**DATA:**
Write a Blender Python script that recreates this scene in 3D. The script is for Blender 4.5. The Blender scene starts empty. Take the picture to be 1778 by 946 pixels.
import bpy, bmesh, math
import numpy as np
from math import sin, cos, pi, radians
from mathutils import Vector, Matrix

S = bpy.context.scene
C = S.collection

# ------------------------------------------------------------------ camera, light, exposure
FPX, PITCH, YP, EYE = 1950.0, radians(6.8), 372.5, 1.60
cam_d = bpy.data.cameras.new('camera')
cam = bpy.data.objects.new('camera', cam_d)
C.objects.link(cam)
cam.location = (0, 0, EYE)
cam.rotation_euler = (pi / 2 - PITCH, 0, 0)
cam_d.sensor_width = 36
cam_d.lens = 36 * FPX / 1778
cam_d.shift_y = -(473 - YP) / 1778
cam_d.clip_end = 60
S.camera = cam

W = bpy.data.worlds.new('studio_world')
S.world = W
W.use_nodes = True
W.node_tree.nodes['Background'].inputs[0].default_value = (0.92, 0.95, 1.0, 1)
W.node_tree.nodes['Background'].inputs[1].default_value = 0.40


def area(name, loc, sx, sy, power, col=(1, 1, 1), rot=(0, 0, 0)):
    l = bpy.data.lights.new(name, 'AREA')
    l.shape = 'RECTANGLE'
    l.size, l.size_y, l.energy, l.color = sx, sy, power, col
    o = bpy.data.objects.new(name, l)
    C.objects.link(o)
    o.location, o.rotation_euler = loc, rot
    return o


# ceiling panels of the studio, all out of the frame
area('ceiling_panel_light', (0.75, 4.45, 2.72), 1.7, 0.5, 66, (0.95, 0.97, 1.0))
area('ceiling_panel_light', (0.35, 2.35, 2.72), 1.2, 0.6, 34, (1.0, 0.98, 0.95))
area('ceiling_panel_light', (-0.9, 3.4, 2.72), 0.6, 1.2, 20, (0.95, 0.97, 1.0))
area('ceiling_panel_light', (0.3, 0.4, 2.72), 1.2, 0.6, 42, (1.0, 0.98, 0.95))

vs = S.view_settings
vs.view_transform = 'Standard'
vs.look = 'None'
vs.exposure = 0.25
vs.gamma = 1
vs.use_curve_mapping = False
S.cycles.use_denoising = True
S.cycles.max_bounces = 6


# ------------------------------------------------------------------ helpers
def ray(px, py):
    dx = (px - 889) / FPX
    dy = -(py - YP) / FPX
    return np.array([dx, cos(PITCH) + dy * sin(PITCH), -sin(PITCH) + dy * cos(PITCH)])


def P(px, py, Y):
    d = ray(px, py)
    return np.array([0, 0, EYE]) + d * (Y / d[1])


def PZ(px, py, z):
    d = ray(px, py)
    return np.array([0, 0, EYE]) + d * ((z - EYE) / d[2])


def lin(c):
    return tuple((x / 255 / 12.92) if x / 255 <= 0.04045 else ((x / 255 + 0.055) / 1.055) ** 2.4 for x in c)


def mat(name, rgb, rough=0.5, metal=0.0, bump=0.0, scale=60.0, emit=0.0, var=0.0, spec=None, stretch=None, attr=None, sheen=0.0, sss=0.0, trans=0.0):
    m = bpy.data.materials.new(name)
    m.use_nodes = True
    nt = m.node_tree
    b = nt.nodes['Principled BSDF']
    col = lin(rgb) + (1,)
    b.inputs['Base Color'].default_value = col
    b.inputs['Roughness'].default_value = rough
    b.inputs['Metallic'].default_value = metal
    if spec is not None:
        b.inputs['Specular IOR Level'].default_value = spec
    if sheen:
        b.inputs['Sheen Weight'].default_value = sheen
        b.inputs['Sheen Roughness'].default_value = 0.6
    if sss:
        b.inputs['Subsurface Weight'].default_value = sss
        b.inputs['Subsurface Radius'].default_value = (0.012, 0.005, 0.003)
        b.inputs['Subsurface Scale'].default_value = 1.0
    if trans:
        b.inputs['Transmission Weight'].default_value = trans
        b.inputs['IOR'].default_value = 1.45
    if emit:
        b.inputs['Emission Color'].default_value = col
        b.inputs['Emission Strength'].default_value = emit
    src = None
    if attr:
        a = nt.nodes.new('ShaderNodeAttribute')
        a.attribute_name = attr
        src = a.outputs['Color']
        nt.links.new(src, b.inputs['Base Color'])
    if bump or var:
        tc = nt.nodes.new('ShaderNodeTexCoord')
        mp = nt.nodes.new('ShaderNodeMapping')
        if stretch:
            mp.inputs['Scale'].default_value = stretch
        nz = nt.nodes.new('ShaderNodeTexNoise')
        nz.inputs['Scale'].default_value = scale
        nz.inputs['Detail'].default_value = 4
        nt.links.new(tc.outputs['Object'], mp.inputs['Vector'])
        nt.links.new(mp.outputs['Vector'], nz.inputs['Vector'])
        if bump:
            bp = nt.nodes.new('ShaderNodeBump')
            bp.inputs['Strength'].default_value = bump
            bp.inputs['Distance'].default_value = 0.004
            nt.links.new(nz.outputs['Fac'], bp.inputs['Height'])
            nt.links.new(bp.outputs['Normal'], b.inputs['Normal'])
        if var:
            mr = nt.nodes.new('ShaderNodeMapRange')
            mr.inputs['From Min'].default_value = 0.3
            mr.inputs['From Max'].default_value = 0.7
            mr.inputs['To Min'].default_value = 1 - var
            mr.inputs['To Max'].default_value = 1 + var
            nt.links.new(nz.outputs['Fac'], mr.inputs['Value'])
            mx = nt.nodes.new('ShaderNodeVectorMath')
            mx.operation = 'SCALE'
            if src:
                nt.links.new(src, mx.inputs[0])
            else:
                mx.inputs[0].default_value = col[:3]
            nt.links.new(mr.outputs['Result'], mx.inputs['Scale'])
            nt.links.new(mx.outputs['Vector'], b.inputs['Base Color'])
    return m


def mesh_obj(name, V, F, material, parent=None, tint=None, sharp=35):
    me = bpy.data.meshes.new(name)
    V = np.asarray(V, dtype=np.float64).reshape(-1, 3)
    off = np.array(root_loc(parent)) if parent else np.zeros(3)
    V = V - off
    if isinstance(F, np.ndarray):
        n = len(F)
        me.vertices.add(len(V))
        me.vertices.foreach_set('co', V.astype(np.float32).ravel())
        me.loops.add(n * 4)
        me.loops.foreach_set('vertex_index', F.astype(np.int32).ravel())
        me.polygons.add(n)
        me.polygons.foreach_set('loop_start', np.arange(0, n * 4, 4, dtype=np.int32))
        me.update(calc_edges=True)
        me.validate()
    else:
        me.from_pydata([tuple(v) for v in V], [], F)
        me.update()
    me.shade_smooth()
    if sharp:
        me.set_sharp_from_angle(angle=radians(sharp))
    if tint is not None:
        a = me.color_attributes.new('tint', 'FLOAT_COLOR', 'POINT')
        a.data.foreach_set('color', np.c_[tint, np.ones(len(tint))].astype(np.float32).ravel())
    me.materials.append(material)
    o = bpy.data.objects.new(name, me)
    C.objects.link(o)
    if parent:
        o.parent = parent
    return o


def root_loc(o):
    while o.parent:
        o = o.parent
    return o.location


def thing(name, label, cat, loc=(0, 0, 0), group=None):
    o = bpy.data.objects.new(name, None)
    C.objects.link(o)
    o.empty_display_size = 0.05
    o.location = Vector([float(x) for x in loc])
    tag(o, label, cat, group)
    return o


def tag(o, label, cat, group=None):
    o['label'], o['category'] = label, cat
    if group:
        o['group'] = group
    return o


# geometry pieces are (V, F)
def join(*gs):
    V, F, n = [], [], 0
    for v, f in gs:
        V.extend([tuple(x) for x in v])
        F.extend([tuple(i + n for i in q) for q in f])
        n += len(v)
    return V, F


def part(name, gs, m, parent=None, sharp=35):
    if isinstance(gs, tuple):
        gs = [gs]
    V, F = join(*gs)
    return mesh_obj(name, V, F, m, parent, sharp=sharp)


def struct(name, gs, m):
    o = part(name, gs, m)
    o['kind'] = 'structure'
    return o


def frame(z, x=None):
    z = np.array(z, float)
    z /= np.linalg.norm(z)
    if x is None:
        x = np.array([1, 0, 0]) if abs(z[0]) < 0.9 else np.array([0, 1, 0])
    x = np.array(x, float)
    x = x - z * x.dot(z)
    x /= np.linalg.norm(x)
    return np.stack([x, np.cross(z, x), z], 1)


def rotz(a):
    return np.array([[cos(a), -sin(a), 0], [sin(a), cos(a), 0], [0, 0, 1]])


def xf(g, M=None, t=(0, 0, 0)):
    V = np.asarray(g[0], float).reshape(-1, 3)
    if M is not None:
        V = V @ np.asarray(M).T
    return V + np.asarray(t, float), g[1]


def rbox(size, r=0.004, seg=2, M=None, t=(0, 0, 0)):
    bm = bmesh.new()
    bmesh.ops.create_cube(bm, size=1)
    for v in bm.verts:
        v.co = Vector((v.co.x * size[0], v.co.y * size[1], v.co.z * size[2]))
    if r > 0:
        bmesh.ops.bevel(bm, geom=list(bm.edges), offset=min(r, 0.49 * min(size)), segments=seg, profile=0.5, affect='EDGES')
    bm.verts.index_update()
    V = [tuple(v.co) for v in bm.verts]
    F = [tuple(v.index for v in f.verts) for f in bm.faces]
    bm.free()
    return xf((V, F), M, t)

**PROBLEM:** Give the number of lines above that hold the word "scene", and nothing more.

**REPLY TO THE TASK:** 2